%%
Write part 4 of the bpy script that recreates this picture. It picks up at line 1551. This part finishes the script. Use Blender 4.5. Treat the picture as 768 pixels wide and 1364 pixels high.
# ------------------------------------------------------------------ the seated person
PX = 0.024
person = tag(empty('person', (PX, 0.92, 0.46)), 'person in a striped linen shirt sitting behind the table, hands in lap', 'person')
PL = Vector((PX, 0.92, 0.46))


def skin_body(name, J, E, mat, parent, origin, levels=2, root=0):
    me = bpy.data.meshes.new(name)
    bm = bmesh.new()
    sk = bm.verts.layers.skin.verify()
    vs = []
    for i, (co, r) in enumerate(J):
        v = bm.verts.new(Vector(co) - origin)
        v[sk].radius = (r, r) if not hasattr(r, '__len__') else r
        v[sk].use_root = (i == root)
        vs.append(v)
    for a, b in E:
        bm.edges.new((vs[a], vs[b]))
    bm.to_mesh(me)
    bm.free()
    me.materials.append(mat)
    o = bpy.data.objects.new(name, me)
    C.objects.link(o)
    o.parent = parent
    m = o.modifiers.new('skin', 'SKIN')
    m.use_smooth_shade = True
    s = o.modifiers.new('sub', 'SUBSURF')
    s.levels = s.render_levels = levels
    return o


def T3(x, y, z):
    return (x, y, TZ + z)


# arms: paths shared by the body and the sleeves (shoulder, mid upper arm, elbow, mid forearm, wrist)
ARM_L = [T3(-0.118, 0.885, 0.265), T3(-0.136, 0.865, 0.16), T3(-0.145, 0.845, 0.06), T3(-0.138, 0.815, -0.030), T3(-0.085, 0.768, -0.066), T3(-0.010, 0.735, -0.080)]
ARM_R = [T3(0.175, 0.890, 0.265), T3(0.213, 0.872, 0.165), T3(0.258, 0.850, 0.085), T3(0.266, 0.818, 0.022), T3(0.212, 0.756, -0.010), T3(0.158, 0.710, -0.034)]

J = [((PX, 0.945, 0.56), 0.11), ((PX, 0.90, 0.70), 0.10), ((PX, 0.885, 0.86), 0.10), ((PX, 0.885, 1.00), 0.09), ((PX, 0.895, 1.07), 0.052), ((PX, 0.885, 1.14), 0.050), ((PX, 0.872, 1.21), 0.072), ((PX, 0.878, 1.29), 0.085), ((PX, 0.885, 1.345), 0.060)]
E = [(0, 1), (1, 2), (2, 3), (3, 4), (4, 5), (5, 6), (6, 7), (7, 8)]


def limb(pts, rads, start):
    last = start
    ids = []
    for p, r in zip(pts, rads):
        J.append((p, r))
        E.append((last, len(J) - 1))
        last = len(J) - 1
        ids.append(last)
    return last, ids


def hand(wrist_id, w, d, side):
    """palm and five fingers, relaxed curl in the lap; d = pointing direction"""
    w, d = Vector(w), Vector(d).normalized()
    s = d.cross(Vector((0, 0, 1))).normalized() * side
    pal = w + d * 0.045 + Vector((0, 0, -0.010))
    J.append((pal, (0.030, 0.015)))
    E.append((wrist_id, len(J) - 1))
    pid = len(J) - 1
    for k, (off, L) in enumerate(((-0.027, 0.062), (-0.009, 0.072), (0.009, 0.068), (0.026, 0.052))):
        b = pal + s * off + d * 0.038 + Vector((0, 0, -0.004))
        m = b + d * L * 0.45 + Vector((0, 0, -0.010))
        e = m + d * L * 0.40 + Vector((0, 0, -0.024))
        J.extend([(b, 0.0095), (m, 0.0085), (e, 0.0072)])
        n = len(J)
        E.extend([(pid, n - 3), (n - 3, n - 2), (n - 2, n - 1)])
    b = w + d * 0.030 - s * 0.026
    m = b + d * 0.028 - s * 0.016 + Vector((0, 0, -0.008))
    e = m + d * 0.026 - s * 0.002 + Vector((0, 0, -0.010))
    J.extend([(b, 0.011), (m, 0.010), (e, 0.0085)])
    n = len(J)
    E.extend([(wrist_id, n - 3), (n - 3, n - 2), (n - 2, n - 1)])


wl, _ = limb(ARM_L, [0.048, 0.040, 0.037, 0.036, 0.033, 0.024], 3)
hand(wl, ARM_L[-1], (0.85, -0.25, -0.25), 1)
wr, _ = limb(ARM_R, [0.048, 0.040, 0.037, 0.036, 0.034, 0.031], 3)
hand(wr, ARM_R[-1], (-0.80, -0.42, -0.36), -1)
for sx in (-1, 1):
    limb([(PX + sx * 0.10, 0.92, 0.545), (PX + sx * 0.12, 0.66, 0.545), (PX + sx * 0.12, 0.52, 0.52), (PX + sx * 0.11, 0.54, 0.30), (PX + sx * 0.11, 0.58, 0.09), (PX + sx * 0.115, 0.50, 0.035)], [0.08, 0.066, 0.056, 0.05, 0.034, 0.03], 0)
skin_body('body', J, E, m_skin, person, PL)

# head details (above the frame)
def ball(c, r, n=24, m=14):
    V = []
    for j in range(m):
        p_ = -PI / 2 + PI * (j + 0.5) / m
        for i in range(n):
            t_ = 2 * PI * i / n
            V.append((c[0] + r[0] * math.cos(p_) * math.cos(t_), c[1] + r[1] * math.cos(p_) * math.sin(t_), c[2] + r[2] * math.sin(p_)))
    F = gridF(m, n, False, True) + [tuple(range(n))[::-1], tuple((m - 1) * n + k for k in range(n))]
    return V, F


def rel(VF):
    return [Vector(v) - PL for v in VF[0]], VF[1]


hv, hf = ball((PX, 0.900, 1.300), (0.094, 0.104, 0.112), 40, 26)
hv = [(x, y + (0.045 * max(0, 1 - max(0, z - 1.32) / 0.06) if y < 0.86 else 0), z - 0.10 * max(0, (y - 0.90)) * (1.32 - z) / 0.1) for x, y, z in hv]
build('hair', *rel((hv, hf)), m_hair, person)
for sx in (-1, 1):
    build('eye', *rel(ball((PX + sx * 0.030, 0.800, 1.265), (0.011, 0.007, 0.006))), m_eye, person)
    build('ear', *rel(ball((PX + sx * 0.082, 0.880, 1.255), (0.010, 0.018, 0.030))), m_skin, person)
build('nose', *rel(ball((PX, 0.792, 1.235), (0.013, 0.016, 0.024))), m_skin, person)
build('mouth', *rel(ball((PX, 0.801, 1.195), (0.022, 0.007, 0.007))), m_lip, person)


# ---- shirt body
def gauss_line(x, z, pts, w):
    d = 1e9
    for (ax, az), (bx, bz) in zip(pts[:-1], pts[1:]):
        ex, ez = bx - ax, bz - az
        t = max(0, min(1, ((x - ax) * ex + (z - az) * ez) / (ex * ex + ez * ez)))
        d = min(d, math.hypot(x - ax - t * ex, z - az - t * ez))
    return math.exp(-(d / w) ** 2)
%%
What you are asked to do
Write out exactly, please, the lines beginning at the start of the material and ending with the line that holds "PL = Vector((PX, 0.92, 0.46))", both included.

Task output
Write part 4 of the bpy script that recreates this picture. It picks up at line 1551. This part finishes the script. Use Blender 4.5. Treat the picture as 768 pixels wide and 1364 pixels high.
# ------------------------------------------------------------------ the seated person
PX = 0.024
person = tag(empty('person', (PX, 0.92, 0.46)), 'person in a striped linen shirt sitting behind the table, hands in lap', 'person')
PL = Vector((PX, 0.92, 0.46))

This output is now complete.